Data excerpt
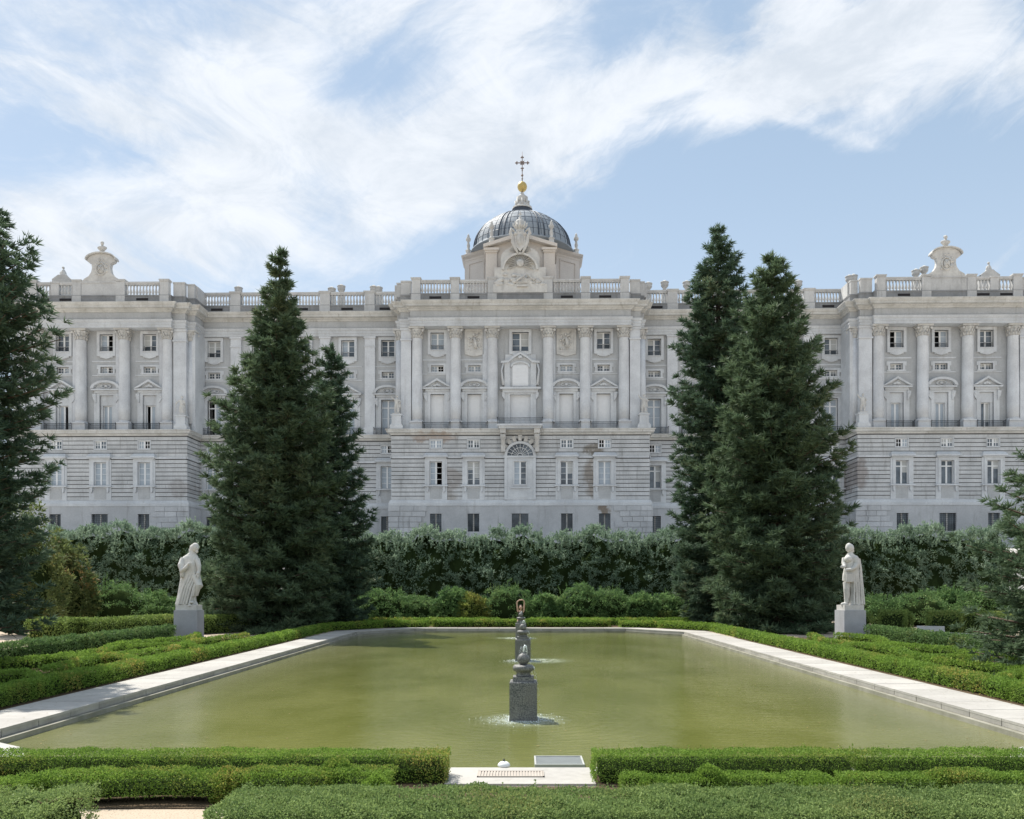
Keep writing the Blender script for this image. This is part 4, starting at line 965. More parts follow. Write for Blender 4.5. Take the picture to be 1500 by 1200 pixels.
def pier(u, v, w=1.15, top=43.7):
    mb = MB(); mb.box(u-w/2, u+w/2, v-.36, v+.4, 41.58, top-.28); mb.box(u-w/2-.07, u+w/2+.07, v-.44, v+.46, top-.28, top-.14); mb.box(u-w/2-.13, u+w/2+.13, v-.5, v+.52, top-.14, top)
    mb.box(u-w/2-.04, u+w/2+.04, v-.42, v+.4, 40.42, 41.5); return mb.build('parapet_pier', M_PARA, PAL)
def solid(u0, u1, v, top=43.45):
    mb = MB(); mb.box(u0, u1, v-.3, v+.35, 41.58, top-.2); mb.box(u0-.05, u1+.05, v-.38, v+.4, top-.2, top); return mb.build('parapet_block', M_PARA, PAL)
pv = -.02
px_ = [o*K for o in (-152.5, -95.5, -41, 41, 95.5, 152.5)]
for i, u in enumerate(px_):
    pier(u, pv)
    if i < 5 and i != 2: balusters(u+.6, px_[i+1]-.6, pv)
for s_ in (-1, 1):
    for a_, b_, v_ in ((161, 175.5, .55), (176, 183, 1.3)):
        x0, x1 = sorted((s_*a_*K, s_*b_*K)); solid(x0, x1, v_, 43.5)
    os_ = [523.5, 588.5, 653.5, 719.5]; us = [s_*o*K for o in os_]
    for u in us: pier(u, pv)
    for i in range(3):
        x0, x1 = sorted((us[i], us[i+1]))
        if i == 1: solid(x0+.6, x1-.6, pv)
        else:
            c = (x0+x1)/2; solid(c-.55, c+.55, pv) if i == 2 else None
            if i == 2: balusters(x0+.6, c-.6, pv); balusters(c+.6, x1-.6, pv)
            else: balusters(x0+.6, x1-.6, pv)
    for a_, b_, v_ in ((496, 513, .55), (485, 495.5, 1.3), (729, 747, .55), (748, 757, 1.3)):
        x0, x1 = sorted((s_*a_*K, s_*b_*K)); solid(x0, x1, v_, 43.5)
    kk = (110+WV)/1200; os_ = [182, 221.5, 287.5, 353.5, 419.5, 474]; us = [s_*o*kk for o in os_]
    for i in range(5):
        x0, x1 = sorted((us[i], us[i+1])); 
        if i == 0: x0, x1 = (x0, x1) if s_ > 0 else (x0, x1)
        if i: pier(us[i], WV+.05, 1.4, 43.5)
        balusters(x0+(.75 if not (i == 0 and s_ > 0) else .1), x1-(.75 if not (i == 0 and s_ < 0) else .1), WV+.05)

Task
Repeat the listing in full and exactly. Leave any pictures out.

Result of the exercise
Keep writing the Blender script for this image. This is part 4, starting at line 965. More parts follow. Write for Blender 4.5. Take the picture to be 1500 by 1200 pixels.
def pier(u, v, w=1.15, top=43.7):
    mb = MB(); mb.box(u-w/2, u+w/2, v-.36, v+.4, 41.58, top-.28); mb.box(u-w/2-.07, u+w/2+.07, v-.44, v+.46, top-.28, top-.14); mb.box(u-w/2-.13, u+w/2+.13, v-.5, v+.52, top-.14, top)
    mb.box(u-w/2-.04, u+w/2+.04, v-.42, v+.4, 40.42, 41.5); return mb.build('parapet_pier', M_PARA, PAL)
def solid(u0, u1, v, top=43.45):
    mb = MB(); mb.box(u0, u1, v-.3, v+.35, 41.58, top-.2); mb.box(u0-.05, u1+.05, v-.38, v+.4, top-.2, top); return mb.build('parapet_block', M_PARA, PAL)
pv = -.02
px_ = [o*K for o in (-152.5, -95.5, -41, 41, 95.5, 152.5)]
for i, u in enumerate(px_):
    pier(u, pv)
    if i < 5 and i != 2: balusters(u+.6, px_[i+1]-.6, pv)
for s_ in (-1, 1):
    for a_, b_, v_ in ((161, 175.5, .55), (176, 183, 1.3)):
        x0, x1 = sorted((s_*a_*K, s_*b_*K)); solid(x0, x1, v_, 43.5)
    os_ = [523.5, 588.5, 653.5, 719.5]; us = [s_*o*K for o in os_]
    for u in us: pier(u, pv)
    for i in range(3):
        x0, x1 = sorted((us[i], us[i+1]))
        if i == 1: solid(x0+.6, x1-.6, pv)
        else:
            c = (x0+x1)/2; solid(c-.55, c+.55, pv) if i == 2 else None
            if i == 2: balusters(x0+.6, c-.6, pv); balusters(c+.6, x1-.6, pv)
            else: balusters(x0+.6, x1-.6, pv)
    for a_, b_, v_ in ((496, 513, .55), (485, 495.5, 1.3), (729, 747, .55), (748, 757, 1.3)):
        x0, x1 = sorted((s_*a_*K, s_*b_*K)); solid(x0, x1, v_, 43.5)
    kk = (110+WV)/1200; os_ = [182, 221.5, 287.5, 353.5, 419.5, 474]; us = [s_*o*kk for o in os_]
    for i in range(5):
        x0, x1 = sorted((us[i], us[i+1])); 
        if i == 0: x0, x1 = (x0, x1) if s_ > 0 else (x0, x1)
        if i: pier(us[i], WV+.05, 1.4, 43.5)
        balusters(x0+(.75 if not (i == 0 and s_ > 0) else .1), x1-(.75 if not (i == 0 and s_ < 0) else .1), WV+.05)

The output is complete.